To: Robohogs who wrote (1848)8/13/2007 1:00:21 PM
From: Robohogs  Respond to of 42652
 
FDA doc on generic savings vs. branded

fda.gov

Study on Canadian generic pricing vs. US generic pricing

pdci.on.ca

In this second report, note that Canadian generic penetration is also lower (as would be expected in market where generics cost more while branded costs less - savings from generics much less). If you factor this mix shift into equation, US comes off even better on drug spending vs. ROW. Finally also note that the second report references 40% lower pricing in Canada for branded products. I assumed 50%. Again this makes my point.

Jon



To: Robohogs who wrote (1848)8/13/2007 5:28:21 PM
From: TimF  Respond to of 42652
 
You can mess with these assumptions but not greatly change the result which is that the evil drug guys cause TOTAL US HEALTHCARE SPENDING to be about 2% higher than it would with world pricing. Small price to pay for life extending drugs.

Still a large price, start excluding 10% of health care costs here, and 10% there from cost cutting efforts, and it gets really hard to cut costs. But I get your point, its worth paying.

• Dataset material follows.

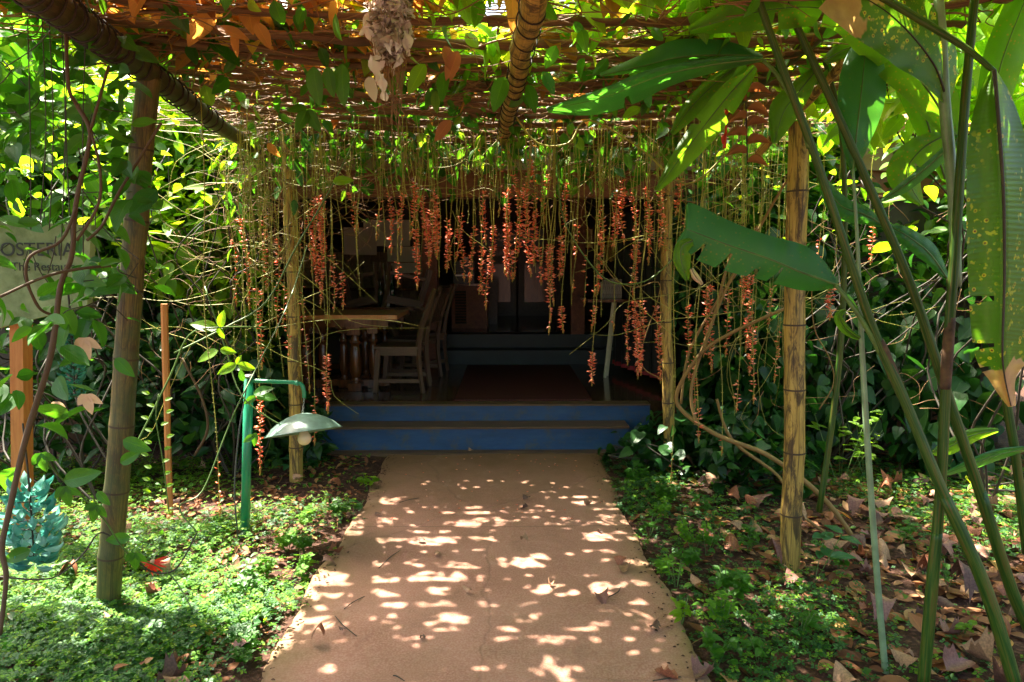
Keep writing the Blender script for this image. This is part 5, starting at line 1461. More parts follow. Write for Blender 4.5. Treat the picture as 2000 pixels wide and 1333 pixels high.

Just to make it clear, I oppose price controls on drugs, I also oppose having the government act as a monopsony buyer. I only mentioned drug costs as something that any possible greater efficacy in processing insurance claims would have minimal impact on. A "single payer" system might drive down drug costs by acting as a monopsony buyer or imposing price controls, but that would also drive down incentives, and ability to research new drugs.